Combinatorics On Words - Definition

Definition

Combinatorics is an area of discrete mathematics. Discrete mathematics is the study of countable structures. These objects have a definite beginning and end. The study of enumerable objects is the opposite of disciplines such as analysis, where calculus and infinite structures are studied. Combinatorics studies how to count these objects using various representation. Combinatorics on words is a recent development in this field, which focuses on the study of words and formal languages. A formal language is any set of symbols and combinations of symbols that people use to communicate information.

Some terminology relevant to the study of words should first be explained. First and foremost, a word is basically a sequence of symbols, or letters, in a finite set. One of these sets is known by the general public as the alphabet. For example, the word "encyclopedia" is a sequence of symbols in the English alphabet, a finite set of twenty-six letters. Since a word can be described as a sequence, other basic mathematical descriptions can be applied. The alphabet is a set, so as one would expect, the empty set is a subset. In other words, there exists a unique word of length zero. The length of the word is defined by the number of symbols that make up the sequence, and is denoted by |w|. Again looking at the example "encyclopedia", |w| = 12, since encyclopedia has twelve letters. Most people have a knowledge of factoring large numbers into their decomposition. This idea can be applied to words as well. A factor of a word is a block of consecutive symbols. Using a different example: if the word "summer" is examined, it has the factor "m", since the letter is repeated twice.

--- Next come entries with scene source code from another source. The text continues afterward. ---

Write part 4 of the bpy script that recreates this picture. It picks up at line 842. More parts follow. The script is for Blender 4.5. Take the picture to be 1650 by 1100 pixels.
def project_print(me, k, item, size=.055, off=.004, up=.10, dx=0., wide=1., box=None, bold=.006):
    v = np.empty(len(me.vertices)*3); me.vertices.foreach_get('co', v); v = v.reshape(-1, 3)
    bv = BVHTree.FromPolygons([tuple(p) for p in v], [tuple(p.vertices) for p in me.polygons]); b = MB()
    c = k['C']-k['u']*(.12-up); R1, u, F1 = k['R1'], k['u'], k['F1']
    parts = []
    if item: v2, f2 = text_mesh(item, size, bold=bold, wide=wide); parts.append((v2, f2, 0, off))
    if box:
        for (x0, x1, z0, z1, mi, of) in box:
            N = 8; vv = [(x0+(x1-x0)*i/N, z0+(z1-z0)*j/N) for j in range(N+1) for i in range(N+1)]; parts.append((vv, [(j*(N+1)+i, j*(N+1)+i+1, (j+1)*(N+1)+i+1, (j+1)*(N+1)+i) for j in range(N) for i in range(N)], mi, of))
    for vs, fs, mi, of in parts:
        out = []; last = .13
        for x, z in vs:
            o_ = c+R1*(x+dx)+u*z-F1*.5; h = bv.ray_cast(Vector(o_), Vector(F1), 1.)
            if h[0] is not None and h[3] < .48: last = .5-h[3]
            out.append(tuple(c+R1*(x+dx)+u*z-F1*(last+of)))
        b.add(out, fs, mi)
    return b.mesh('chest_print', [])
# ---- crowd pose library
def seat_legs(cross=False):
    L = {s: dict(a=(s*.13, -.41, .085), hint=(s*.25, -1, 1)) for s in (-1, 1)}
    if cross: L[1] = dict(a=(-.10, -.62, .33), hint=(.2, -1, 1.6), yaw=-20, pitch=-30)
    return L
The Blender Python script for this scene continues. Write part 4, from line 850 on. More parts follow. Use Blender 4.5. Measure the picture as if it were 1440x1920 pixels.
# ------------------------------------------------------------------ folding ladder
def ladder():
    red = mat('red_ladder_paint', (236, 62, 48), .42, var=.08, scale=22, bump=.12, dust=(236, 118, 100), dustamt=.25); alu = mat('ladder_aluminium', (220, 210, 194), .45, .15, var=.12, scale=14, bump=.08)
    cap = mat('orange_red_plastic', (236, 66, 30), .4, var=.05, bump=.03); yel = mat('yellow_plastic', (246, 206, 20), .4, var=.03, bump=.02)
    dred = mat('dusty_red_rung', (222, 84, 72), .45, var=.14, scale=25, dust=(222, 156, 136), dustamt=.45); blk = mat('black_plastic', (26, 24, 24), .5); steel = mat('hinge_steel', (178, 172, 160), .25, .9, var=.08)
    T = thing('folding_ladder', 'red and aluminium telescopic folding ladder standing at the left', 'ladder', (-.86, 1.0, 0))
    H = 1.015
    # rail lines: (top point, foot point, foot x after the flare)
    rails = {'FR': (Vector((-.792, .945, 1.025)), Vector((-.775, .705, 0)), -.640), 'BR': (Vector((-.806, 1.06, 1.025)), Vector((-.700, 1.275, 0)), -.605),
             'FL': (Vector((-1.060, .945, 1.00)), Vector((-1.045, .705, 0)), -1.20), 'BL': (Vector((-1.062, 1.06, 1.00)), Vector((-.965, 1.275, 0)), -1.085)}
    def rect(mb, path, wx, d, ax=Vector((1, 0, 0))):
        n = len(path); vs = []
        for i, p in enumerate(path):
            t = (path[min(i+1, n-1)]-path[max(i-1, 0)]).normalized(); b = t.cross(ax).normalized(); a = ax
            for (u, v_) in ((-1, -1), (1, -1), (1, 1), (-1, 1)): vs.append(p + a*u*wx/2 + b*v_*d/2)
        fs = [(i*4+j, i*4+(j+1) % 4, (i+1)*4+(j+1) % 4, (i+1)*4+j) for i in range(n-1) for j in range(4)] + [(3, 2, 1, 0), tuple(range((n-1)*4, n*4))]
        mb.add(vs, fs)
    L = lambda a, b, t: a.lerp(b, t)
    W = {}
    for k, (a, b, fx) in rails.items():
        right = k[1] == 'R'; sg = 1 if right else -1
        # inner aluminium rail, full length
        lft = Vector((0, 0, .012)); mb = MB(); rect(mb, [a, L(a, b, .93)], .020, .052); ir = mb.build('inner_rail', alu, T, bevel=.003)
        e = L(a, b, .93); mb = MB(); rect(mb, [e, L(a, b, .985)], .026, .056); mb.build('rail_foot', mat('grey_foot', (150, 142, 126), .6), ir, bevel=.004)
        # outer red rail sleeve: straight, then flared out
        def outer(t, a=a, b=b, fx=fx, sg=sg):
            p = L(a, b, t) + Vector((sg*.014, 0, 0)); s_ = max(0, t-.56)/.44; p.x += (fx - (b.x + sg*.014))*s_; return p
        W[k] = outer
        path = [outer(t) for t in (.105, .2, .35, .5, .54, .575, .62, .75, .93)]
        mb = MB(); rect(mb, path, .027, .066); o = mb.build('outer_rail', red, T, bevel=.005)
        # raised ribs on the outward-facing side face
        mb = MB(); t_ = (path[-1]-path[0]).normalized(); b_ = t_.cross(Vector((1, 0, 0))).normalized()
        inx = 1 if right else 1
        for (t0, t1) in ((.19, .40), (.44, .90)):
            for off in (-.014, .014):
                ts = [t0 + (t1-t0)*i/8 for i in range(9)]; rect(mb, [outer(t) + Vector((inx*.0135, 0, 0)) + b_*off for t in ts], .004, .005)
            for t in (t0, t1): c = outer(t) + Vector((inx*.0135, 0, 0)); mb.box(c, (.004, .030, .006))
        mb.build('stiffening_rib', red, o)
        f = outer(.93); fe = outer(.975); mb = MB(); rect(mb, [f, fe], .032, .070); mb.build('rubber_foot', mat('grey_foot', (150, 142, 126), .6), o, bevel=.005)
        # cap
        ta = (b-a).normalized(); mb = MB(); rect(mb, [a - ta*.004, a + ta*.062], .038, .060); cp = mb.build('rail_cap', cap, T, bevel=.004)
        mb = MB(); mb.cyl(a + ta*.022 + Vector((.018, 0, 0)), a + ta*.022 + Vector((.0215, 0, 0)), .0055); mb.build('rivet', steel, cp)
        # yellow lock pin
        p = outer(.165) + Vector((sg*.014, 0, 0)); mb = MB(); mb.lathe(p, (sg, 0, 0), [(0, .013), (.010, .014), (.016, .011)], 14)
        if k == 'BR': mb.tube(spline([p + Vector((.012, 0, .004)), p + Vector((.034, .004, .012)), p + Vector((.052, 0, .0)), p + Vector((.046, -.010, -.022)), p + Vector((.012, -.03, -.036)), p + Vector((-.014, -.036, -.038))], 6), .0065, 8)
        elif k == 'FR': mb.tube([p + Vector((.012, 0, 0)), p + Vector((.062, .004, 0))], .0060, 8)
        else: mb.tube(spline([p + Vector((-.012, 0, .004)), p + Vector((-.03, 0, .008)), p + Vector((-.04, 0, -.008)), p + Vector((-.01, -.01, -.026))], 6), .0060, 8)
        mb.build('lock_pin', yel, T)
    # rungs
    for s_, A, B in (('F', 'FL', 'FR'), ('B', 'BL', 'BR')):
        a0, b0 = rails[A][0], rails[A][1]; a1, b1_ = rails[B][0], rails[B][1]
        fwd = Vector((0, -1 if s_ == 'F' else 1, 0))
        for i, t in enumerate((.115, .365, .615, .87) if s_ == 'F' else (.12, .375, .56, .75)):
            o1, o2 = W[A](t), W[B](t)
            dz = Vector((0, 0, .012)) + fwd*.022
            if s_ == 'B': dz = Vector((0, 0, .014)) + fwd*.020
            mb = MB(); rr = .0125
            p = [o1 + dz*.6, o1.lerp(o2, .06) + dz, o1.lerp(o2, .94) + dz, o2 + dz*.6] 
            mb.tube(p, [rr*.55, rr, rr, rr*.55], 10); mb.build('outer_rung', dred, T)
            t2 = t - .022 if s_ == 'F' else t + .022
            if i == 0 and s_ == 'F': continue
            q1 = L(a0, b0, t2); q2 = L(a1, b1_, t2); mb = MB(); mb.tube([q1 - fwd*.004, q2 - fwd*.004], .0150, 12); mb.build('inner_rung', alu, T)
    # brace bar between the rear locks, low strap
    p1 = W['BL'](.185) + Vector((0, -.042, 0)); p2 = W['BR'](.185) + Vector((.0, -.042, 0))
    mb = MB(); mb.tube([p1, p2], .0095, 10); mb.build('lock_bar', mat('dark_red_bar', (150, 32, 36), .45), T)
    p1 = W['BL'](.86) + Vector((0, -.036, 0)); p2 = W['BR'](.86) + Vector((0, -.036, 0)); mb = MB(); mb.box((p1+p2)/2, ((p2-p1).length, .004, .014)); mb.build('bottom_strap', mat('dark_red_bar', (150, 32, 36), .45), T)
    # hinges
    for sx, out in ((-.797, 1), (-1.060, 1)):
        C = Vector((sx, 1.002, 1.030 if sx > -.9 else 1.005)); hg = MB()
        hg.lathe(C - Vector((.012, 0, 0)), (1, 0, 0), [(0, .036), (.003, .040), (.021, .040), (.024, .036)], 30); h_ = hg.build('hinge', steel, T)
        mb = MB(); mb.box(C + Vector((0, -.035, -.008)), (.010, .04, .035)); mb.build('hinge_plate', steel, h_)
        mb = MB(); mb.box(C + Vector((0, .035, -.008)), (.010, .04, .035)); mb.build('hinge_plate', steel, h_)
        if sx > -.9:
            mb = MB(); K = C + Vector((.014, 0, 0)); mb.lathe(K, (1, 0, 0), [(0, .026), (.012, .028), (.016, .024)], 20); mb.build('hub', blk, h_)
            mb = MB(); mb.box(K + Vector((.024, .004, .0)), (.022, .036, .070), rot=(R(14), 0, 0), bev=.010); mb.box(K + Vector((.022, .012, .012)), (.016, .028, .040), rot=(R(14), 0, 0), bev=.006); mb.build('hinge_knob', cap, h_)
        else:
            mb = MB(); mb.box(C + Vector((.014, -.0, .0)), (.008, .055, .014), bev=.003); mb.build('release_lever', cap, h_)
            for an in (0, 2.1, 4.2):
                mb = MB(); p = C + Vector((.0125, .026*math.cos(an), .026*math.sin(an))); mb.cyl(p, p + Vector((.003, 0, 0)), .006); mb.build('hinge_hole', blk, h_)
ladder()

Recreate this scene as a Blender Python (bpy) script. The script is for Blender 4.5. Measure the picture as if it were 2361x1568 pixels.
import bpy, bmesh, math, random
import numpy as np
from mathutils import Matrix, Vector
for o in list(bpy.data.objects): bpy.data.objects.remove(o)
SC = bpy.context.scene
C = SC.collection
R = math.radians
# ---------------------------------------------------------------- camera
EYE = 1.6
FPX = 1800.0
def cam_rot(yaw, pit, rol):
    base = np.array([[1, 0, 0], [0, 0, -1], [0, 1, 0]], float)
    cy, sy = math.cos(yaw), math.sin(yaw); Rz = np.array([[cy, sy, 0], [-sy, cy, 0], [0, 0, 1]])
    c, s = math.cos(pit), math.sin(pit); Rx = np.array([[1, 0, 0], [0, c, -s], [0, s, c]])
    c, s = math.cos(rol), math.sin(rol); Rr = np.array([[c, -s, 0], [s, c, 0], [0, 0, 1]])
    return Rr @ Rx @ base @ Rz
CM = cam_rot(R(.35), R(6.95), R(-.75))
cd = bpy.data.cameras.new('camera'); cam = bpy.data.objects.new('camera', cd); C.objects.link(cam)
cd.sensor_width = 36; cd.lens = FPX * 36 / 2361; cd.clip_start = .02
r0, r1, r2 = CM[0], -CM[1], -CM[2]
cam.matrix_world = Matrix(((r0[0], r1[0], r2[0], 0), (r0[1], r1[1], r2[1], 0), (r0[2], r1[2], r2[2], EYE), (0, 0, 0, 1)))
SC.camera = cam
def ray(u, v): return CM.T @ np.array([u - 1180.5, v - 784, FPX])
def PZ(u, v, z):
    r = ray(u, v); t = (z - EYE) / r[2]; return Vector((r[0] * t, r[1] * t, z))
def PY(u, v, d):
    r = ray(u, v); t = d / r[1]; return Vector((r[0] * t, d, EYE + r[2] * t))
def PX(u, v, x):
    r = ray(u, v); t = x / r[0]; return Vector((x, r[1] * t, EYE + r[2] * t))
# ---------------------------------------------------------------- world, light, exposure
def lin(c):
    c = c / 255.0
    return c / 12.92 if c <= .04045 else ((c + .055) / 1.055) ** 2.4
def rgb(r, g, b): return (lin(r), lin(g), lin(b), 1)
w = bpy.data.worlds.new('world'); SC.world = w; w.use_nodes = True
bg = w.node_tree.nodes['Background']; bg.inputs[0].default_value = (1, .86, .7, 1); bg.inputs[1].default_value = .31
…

In addition to examining sequences in themselves, another area to consider of combinatorics on words is how they can be represented visually. In mathematics various structures are used to encode data. A common structure used in combinatorics is referred to as a tree structure. A tree structure is a graph where the vertices are connected by one line, called a path or edge. These trees may or may not contain cycles, and may or may not be complete. It is possible to encode a word, since a word is constructed by symbols, and encode the data by using a tree. This gives a visual representation of the object.